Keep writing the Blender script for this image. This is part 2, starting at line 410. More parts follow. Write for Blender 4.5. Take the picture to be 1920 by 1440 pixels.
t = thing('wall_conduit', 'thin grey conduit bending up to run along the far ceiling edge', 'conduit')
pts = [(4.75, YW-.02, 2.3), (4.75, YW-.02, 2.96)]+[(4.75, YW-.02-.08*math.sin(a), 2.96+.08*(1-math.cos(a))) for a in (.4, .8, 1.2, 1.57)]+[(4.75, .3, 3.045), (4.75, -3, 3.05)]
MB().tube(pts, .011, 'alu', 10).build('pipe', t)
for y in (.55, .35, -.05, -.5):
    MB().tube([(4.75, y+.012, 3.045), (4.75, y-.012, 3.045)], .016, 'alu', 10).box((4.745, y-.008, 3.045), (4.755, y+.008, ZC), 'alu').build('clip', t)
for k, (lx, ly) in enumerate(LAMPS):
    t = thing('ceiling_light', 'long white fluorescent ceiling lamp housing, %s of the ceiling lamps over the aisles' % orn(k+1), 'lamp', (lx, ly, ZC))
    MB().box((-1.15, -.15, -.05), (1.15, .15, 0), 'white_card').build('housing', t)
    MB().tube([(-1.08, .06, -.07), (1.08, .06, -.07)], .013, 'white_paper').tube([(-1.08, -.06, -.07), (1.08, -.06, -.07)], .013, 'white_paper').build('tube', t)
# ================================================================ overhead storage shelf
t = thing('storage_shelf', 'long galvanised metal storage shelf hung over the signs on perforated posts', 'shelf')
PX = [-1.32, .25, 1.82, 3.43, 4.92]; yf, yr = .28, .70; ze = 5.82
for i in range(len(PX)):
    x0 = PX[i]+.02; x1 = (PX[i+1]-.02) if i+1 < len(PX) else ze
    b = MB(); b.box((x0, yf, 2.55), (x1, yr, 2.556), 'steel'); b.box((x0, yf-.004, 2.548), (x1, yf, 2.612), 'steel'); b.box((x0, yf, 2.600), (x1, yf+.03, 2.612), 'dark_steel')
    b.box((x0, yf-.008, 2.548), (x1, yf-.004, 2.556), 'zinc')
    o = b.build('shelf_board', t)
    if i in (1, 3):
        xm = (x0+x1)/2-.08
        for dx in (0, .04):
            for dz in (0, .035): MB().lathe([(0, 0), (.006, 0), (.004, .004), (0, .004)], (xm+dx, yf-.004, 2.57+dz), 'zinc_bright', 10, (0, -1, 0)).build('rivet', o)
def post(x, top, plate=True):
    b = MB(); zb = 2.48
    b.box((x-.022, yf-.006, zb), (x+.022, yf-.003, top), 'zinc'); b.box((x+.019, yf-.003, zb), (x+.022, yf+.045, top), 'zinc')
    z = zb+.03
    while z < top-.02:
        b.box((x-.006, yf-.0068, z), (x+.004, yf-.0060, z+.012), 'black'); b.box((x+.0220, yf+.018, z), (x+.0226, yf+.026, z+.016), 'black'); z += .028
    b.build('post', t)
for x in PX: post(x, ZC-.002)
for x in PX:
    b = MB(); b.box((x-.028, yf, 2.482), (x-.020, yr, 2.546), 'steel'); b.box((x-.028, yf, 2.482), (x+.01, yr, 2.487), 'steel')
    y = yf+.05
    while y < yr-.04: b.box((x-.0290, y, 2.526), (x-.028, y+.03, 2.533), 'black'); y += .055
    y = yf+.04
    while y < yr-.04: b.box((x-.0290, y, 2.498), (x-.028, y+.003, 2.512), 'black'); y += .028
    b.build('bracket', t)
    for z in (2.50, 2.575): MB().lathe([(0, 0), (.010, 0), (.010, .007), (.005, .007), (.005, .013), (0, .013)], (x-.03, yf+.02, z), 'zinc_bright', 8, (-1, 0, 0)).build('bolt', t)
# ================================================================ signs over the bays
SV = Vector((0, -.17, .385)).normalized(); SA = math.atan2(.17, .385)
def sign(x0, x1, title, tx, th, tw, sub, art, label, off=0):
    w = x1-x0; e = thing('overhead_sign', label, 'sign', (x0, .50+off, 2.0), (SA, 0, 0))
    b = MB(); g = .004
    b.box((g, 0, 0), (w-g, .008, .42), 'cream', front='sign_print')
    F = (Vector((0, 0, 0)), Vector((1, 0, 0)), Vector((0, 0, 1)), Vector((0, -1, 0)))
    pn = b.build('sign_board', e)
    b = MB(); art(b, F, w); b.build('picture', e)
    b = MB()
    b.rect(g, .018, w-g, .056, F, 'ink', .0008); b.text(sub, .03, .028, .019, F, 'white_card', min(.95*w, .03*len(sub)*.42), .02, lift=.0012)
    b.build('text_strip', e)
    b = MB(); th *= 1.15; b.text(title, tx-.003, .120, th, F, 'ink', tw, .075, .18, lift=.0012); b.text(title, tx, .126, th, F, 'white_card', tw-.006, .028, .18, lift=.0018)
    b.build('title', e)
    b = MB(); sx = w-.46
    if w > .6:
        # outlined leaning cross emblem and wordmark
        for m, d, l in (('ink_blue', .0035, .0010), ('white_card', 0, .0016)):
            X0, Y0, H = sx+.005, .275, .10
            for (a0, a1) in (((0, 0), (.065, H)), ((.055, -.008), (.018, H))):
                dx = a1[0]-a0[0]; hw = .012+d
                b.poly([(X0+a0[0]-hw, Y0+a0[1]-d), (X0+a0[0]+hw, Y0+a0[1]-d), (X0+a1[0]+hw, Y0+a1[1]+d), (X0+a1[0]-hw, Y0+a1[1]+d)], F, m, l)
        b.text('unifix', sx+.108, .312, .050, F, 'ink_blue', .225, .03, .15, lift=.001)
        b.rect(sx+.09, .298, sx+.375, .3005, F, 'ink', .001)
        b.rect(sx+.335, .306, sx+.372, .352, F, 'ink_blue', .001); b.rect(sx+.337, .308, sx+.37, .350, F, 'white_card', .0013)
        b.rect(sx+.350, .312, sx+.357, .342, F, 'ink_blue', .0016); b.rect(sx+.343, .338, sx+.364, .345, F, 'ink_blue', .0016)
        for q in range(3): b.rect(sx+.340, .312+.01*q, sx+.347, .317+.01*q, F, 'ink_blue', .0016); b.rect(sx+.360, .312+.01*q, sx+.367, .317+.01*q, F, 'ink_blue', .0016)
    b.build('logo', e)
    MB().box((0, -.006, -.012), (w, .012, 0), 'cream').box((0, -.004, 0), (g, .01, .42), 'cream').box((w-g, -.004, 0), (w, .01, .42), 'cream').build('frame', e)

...

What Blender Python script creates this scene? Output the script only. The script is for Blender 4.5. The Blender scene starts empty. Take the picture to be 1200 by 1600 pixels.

...

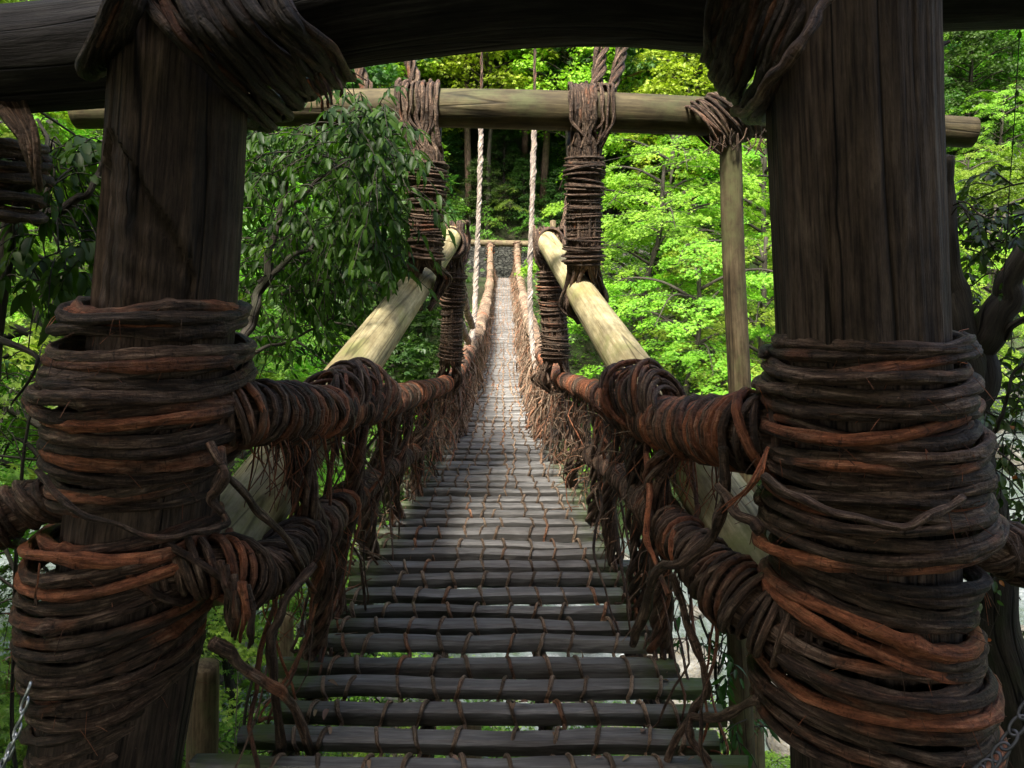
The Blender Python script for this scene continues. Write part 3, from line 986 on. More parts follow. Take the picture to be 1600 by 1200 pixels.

EXERCISE REQUIREMENTS: In the data above, tally the lines holding "parts" and answer with the figure only.

CORRECT ANSWER: 2